Does anyone know where I can get a csv file of a horticulture database for a project I'm working on? I'm trying to create an easy-to-use online database to help me source plants for my design projects. The project is
Thanks for the posts. I have found a few. I had already looked at the USDA csv, but it's over 200k plants, many of which are weeds or food crop. It would be rather time consuming to go through and pick out the plants significant to landscaping.
I'll check out the links you guys gave. Most of the stuff I have found, people want to sell their database. I'm willing to trade the information with anyone else who has info, so it's not like I'm only looking to receive.
No. It puts it all in one field. So after having to sort thru 200k of plants to find out the ones significant to landscaping, I'd have to transform it. After all that, it is missing all of the relevant criteria to select a plant for a landscape project. It seems to me that it is more trouble than it's worth just to get the scientific/ common name and nothing else.
You should be able to parse the words into separate columns easily. Assuming, for example, that you have things like this in one field:
Pieris japonica
(all words separated by spaces, in other words), do a search-replace, converting all spaces into some useless character like the tilde ~. Then, use the text to columns thing with the tilde as the delimiter. Voila.
I understand parsing text files to csv and then flipping it to a database. I've worked on quite a few databases as my day job is as a computer geek (I'm only a plant geek by night/weekends). The major problem with the USDA csv is that it contains a massive amount of irrelevant data. Beyond that, not all plants fall easily into the example Genus Species Cultivar/Var. For example, Abelia ' Edward Goucher' omits species and has 2 words for cultivar. I've been doing quite a bit of clean-up on the csv files I've been able to get. I'm just dreading tackling the USDA csv with 200k+ entries then eliminating tens of thousands of irrelevant entries and then cleaning up 40-60% that don't easily convert.
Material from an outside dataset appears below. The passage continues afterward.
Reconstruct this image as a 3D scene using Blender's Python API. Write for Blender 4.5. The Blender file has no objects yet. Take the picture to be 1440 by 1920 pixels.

Then I end up with tens of thousands of relevant plants with zero information about them. Over time as I use them in design projects I can add data, but I'm still forced to go outside my database to pull relevant information.
I know this is going to be a massive undertaking and an on-going project. I appreciate all the suggestions and if anyone is interested in trading content, get with me at
I do this all day long with grocery data that was assembled by slobs. If I could reach through the phone and grab some of these people by the throat......
Interested in splitting the task? You take half the file and I take the other? Reassemble it later?
I see the link to the query, but just so we're both working on the exact same file, do you want to compress it and email it to me, and let me know what record numbers you're going to work on so I can pick up at a later point? The "public" email address you see here is a working one. Just let me know when you send the file. I don't check this email often because it's mostly there to catch garbage generated by newsgroup exposure.
I downloaded the csv from the USDA. Importing it into Excel, I had to break it in half. first half around 120k lines. I emailed it to you. take a look and make sure I counted right. it may be slightly less than 200k.
Just got it. I think I misunderstood what your version of "clean up the data" meant. I was referring to cleaning up the raw data, which I see necessary for many of the "exceptional" records. But, you're talking about editing out categories of plants. I honestly don't have that much time to work on it that way.
Actually, some additional poking around the USDA site gave me this link:
formatting link
think if this is what you are talking about as far as filtering. I went straight for the download, but I think this will filter out a lot of what I don't want. This gave me 39k entries, plus it's broken out so I have far less database cleanup to do. Now I just have to reorganize it and filter out the weed and food items. Thanks for putting me on the right track. This is much more doable.